• [WHAT THE TASK ASKS]
Skip the pictures and repeat each line of the data exactly.

• [DATA PROVIDED]
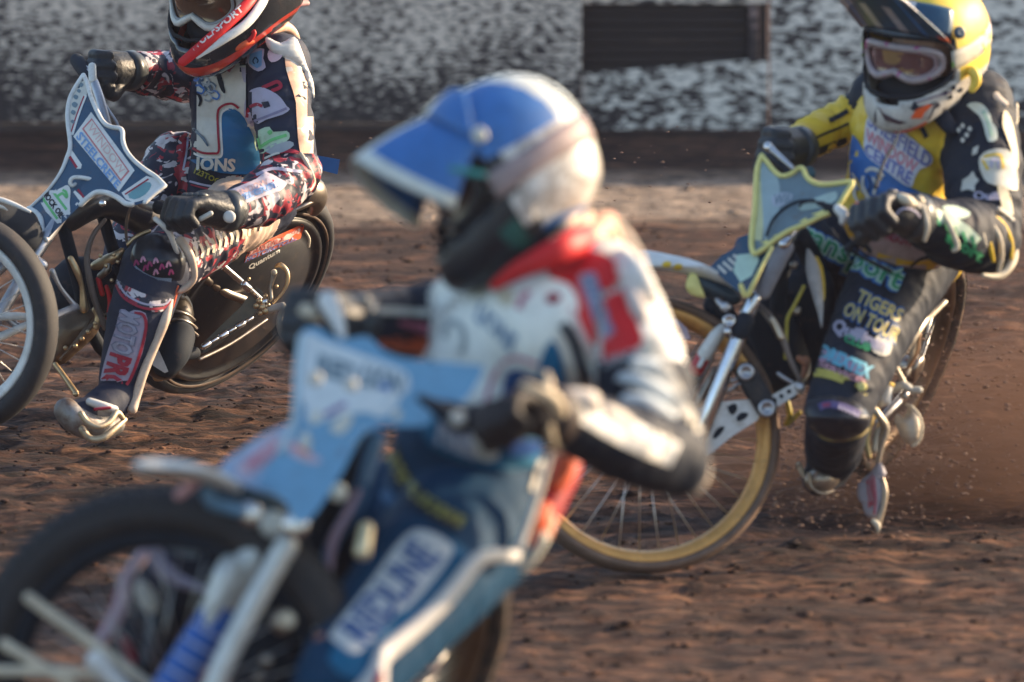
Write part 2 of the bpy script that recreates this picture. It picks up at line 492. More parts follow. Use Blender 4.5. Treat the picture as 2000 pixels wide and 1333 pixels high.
def glove(R, parent, wrist, knuck, bar, m, m2=None, sc=1.0, up=(0, -1, 0), thumb=1, name='glove', voxel=.0035):
    """a fist closed round a bar: wrist and knuckle centre in the photo frame, bar = direction of the grip (thumb side positive)"""
    W = R.p(*wrist); K = R.p(*knuck); a = (K-W).normalized(); b = dirv(*bar); b = (b-a*b.dot(a)).normalized()
    n = a.cross(b); u = dirv(*up)
    if n.dot(u) < 0: n = -n
    mb = MB(); L = lambda i, j, k: K+a*(i*sc)+b*(j*sc)+n*(k*sc)
    mb.tube([W-a*.01, W+a*.02, L(-.03, 0, 0)], [.040*sc, .036*sc, .036*sc], 14)
    for j in (-.026, -.009, .009, .026):
        mb.tube([L(-.07, j*.8, .0), L(-.03, j, .004), L(0, j, .006)], [.019*sc, .017*sc, .0155*sc], 12)
    for q, (j, ln, rr) in enumerate(((.031, .95, .0125), (.0105, 1.06, .013), (-.0105, 1.0, .0125), (-.031, .84, .0112))):
        p0 = L(-.008, j, .008); p1 = L(.030*ln, j*1.06, .004-.002*q); p2 = L(.040*ln, j*1.06, -.028*ln); p3 = L(.012, j*1.03, -.046*ln)
        mb.tube([p0, p0.lerp(p1, .5), p1], [rr*1.1*sc, rr*1.02*sc, rr*1.04*sc], 12)
        mb.tube([p1, p2], [rr*1.02*sc, rr*.95*sc], 12); mb.tube([p2, p3], [rr*.95*sc, rr*.85*sc], 12)
    mb.tube([L(-.05, .030, -.008), L(-.018, .050, -.022), L(.012, .046, -.038)], [.017*sc, .0145*sc, .0125*sc], 12)
    mb.tube([L(.012, .046, -.038), L(.030, .026, -.044)], [.0125*sc, .010*sc], 12)
    tmp = mb.build('tmp', [], None)
    md = tmp.modifiers.new('r', 'REMESH'); md.mode = 'VOXEL'; md.voxel_size = voxel
    md = tmp.modifiers.new('s', 'SMOOTH'); md.factor = .5; md.iterations = 2
    dg = bpy.context.evaluated_depsgraph_get(); dg.update()
    me = bpy.data.meshes.new_from_object(tmp.evaluated_get(dg)); bpy.data.objects.remove(tmp)
    off = root_loc(parent)
    for v in me.vertices: v.co -= off
    me.materials.append(m); me.polygons.foreach_set('use_smooth', [True]*len(me.polygons)); me.name = name
    o = bpy.data.objects.new(name, me); COL.objects.link(o); o.parent = parent
    # raised knuckle guard and cuff band
    cf = MB(); cf.tube([W-a*.012*sc, W+a*.0*sc, W+a*.012*sc], [.042*sc, .0405*sc, .0385*sc], 20, False)
    cf.build('cuff', m2 or m, o)
    for j in (.026, .009, -.009, -.026):
        kg = MB(); kg.ell(L(-.004, j, .020), (a, b, n), (.014*sc, .0075*sc, .006*sc), 10, 6); kg.build('knuckle_pad', m2 or m, o)
    return o, L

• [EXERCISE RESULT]
Write part 2 of the bpy script that recreates this picture. It picks up at line 492. More parts follow. Use Blender 4.5. Treat the picture as 2000 pixels wide and 1333 pixels high.
def glove(R, parent, wrist, knuck, bar, m, m2=None, sc=1.0, up=(0, -1, 0), thumb=1, name='glove', voxel=.0035):
    """a fist closed round a bar: wrist and knuckle centre in the photo frame, bar = direction of the grip (thumb side positive)"""
    W = R.p(*wrist); K = R.p(*knuck); a = (K-W).normalized(); b = dirv(*bar); b = (b-a*b.dot(a)).normalized()
    n = a.cross(b); u = dirv(*up)
    if n.dot(u) < 0: n = -n
    mb = MB(); L = lambda i, j, k: K+a*(i*sc)+b*(j*sc)+n*(k*sc)
    mb.tube([W-a*.01, W+a*.02, L(-.03, 0, 0)], [.040*sc, .036*sc, .036*sc], 14)
    for j in (-.026, -.009, .009, .026):
        mb.tube([L(-.07, j*.8, .0), L(-.03, j, .004), L(0, j, .006)], [.019*sc, .017*sc, .0155*sc], 12)
    for q, (j, ln, rr) in enumerate(((.031, .95, .0125), (.0105, 1.06, .013), (-.0105, 1.0, .0125), (-.031, .84, .0112))):
        p0 = L(-.008, j, .008); p1 = L(.030*ln, j*1.06, .004-.002*q); p2 = L(.040*ln, j*1.06, -.028*ln); p3 = L(.012, j*1.03, -.046*ln)
        mb.tube([p0, p0.lerp(p1, .5), p1], [rr*1.1*sc, rr*1.02*sc, rr*1.04*sc], 12)
        mb.tube([p1, p2], [rr*1.02*sc, rr*.95*sc], 12); mb.tube([p2, p3], [rr*.95*sc, rr*.85*sc], 12)
    mb.tube([L(-.05, .030, -.008), L(-.018, .050, -.022), L(.012, .046, -.038)], [.017*sc, .0145*sc, .0125*sc], 12)
    mb.tube([L(.012, .046, -.038), L(.030, .026, -.044)], [.0125*sc, .010*sc], 12)
    tmp = mb.build('tmp', [], None)
    md = tmp.modifiers.new('r', 'REMESH'); md.mode = 'VOXEL'; md.voxel_size = voxel
    md = tmp.modifiers.new('s', 'SMOOTH'); md.factor = .5; md.iterations = 2
    dg = bpy.context.evaluated_depsgraph_get(); dg.update()
    me = bpy.data.meshes.new_from_object(tmp.evaluated_get(dg)); bpy.data.objects.remove(tmp)
    off = root_loc(parent)
    for v in me.vertices: v.co -= off
    me.materials.append(m); me.polygons.foreach_set('use_smooth', [True]*len(me.polygons)); me.name = name
    o = bpy.data.objects.new(name, me); COL.objects.link(o); o.parent = parent
    # raised knuckle guard and cuff band
    cf = MB(); cf.tube([W-a*.012*sc, W+a*.0*sc, W+a*.012*sc], [.042*sc, .0405*sc, .0385*sc], 20, False)
    cf.build('cuff', m2 or m, o)
    for j in (.026, .009, -.009, -.026):
        kg = MB(); kg.ell(L(-.004, j, .020), (a, b, n), (.014*sc, .0075*sc, .006*sc), 10, 6); kg.build('knuckle_pad', m2 or m, o)
    return o, L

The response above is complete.